Die Augenauswischerei mit der "Unabhängigkeit"

Van der Bellen: Nach elf Jahren Parteichef "unabhängig"
Seit 1998 sind vor dem Gesetz alle Kandidaten für die Hofburg-Wahl gleich, es gibt keine "Parteikandidaten" mehr

Die Grünen gaben gestern bekannt, dass Alexander Van der Bellen ein "unabhängiger Kandidat" für die Hofburg wird. Das klingt ziemlich nach Augenauswischerei. Van der Bellen war von 1997 bis 2008 Parteichef der Grünen. Jetzt soll er plötzlich "unabhängig" sein?

Mit der Unterscheidung zwischen "Parteikandidaten" und "unabhängigen Kandidaten" machte der Gesetzgeber bereits 1998 Schluss. Bis dahin konnte ein Hofburg-Aspirant mithilfe von fünf Abgeordneten-Unterschriften seine Kandidatur anmelden, wobei eine Abgeordneten-Unterschrift 25.000 Bürgerunterschriften wert war. Das war insofern relevant, als sich manche Kandidaten mithilfe von Abgeordneten die besten Plätze auf dem Stimmzettel sicherten. Die Reihung auf dem Stimmzettel erfolgte nämlich nach der Anzahl der Unterschriften.

Das sorgte bei der Wiederwahl von Thomas Klestil 1998 für Verdruss. Klestil wollte nicht mittels Politiker-Unterschriften wiederkandidieren und sammelte Bürgerunterstützungen. Er brachte an die 50.000 Unterschriften zusammen. Seine Konkurrentinnen Gertraud Knoll und Heide Schmidt holten sich Abgeordneten-Unterschriften, womit sie auf den Plätzen 1 und 2 des Stimmzettels standen und den amtierenden Bundespräsident auf den dritten Platz verwiesen.

Nach der Wahl veranlassten die damaligen Klubobleute der großen Koalition, Peter Kostelka und Andreas Khol, eine Änderung der Bundespräsidentenwahlordnung. Die Abgeordneten-Unterschriften wurden abgeschafft. "Es ist nicht mehr zeitgemäß, dass die Unterschrift eines Abgeordneten mehr zählt als die eines Bürgers", begründeten sie die Initiative.
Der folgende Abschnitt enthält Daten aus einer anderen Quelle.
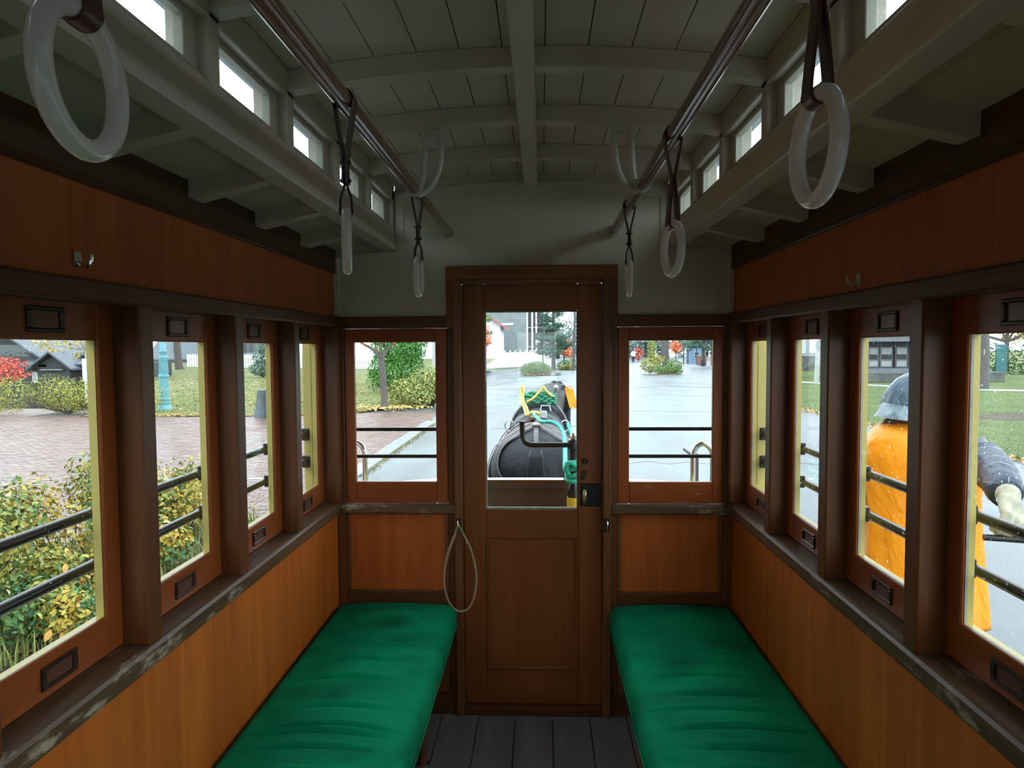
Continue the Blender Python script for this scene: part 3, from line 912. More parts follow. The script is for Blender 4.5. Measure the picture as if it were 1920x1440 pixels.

Seither müssen alle Kandidaten mindestens 6000 beglaubigte Unterstützungserklärungen sammeln. Die Reihung der Kandidaten auf dem Stimmzettel erfolgt nicht mehr nach Anzahl der Unterschriften, sondern nach dem Alphabet, sagt der Leiter der Wahlbehörde, Robert Stein. Damit wird verhindert, dass die Beamten des Innenministeriums, die jede einzelne Unterschrift zu prüfen haben, in Hunderttausenden Unterstützungserklärungen untergehen.

Wenn es beim Wahltermin 24. April 2016 bleibt, haben die Kandidaten zwischen dem 23. Februar (Stichtag) und dem 19. März Zeit, Unterschriften zu sammeln. Am "Palmfreitag" müssen sie diese im Innenministerium einreichen.

Ab dem Stichtag zählt die Wahlkampfkostenbegrenzung. Laut Gesetz darf ein Kandidat nicht mehr als sieben Millionen ausgeben. Die Wahlkampfausgaben unterliegen Transparenzregeln. Kandidaten dürfen Geld von Parteien annehmen, nicht aber von Parlamentsklubs und Parteiakademien. Die großen Summen sind zu veröffentlichen.